= What you have to do =
Give only a count of the lines that include the string "from".

========

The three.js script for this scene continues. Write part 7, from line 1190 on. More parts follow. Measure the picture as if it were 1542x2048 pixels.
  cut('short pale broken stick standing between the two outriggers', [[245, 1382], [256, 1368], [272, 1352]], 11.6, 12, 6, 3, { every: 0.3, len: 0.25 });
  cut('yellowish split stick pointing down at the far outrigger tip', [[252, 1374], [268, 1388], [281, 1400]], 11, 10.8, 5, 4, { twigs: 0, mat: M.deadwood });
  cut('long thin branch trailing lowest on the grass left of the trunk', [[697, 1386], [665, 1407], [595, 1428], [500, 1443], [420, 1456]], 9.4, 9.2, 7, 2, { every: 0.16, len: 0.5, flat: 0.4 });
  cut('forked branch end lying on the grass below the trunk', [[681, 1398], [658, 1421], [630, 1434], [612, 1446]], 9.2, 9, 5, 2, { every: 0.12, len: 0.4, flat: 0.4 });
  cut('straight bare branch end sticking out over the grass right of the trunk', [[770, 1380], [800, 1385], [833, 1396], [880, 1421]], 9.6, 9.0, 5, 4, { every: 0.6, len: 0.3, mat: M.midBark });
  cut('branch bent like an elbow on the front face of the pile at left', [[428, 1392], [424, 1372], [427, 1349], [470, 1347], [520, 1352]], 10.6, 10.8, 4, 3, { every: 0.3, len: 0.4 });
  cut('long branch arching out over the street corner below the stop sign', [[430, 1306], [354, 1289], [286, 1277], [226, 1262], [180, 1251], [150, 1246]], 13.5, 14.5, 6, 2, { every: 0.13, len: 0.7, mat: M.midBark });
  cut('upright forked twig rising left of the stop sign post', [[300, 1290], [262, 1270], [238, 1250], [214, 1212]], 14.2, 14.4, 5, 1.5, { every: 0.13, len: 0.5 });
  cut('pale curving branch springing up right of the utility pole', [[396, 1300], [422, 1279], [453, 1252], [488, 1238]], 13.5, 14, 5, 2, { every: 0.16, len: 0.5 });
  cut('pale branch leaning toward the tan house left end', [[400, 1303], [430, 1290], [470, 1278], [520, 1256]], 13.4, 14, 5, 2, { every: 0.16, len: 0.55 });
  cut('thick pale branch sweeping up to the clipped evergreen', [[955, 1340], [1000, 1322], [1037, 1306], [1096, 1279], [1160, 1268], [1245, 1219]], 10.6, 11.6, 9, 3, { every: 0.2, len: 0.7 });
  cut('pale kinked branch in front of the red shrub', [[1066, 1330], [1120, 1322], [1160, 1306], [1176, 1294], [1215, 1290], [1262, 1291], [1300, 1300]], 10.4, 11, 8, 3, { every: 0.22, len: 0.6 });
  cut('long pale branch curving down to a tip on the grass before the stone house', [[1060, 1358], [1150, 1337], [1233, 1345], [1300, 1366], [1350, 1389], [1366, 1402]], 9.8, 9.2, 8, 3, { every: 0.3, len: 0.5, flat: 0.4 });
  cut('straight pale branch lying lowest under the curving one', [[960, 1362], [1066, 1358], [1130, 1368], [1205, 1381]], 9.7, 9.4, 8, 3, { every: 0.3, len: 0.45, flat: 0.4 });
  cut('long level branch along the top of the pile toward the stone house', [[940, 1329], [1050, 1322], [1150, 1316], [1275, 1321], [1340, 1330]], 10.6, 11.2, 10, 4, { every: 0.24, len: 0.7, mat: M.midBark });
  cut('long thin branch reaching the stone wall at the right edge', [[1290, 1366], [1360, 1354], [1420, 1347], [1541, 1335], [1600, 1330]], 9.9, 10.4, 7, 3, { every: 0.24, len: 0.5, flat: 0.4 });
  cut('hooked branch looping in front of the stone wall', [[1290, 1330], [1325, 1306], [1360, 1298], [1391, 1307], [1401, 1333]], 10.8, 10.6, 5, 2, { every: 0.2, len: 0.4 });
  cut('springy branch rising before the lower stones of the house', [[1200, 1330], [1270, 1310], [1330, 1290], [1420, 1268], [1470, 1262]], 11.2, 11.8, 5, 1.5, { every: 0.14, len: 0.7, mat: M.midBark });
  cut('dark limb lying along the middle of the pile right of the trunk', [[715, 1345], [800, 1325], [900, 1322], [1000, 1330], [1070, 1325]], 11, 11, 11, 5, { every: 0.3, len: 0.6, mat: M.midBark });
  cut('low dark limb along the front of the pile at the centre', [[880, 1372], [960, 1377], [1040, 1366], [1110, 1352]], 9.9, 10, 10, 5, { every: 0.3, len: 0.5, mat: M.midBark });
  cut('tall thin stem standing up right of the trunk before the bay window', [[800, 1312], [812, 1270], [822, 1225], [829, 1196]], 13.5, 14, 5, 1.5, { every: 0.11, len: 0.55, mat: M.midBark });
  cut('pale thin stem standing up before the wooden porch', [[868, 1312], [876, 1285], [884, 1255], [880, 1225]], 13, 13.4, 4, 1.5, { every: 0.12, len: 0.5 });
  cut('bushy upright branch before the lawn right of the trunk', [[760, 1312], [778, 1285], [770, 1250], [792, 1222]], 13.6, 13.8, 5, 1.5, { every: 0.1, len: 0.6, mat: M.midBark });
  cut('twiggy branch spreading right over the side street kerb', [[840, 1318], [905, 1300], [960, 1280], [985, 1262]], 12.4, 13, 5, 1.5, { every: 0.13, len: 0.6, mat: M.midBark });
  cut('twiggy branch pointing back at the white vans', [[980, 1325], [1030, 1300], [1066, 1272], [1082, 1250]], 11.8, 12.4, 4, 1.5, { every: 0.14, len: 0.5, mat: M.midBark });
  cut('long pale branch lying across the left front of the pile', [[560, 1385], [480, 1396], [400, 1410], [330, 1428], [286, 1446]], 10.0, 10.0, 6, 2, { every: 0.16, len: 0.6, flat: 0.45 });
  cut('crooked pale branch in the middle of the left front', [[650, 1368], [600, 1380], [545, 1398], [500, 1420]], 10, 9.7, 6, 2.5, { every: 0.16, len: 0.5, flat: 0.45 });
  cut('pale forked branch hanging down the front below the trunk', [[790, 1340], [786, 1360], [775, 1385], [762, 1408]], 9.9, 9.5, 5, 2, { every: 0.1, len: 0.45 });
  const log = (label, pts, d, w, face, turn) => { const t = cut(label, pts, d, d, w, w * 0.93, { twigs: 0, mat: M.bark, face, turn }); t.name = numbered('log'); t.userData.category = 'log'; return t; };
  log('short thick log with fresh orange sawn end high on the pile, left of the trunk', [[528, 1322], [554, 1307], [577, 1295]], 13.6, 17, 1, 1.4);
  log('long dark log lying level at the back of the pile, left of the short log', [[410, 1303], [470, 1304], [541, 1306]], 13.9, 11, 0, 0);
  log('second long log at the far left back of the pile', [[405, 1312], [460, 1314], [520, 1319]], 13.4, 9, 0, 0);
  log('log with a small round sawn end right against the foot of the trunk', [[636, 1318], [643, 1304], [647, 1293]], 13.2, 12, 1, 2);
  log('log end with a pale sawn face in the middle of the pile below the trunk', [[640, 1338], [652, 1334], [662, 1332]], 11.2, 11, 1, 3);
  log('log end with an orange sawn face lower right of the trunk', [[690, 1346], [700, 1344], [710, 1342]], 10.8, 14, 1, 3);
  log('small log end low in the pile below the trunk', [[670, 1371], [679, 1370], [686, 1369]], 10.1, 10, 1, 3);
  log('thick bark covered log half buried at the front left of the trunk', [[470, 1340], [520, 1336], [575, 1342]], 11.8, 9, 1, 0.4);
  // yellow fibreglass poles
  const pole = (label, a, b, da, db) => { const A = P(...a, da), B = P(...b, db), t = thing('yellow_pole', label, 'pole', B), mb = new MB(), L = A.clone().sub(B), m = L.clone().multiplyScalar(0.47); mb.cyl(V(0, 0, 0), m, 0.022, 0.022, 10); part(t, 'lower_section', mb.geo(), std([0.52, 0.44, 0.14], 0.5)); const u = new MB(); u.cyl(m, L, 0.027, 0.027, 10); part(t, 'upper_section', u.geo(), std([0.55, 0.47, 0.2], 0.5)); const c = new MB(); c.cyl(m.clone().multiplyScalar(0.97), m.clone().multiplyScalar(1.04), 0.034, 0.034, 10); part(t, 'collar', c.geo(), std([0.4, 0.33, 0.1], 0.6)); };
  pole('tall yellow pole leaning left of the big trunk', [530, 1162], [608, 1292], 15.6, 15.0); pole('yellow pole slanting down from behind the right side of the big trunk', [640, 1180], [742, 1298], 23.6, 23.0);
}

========

= Result of this exercise =
2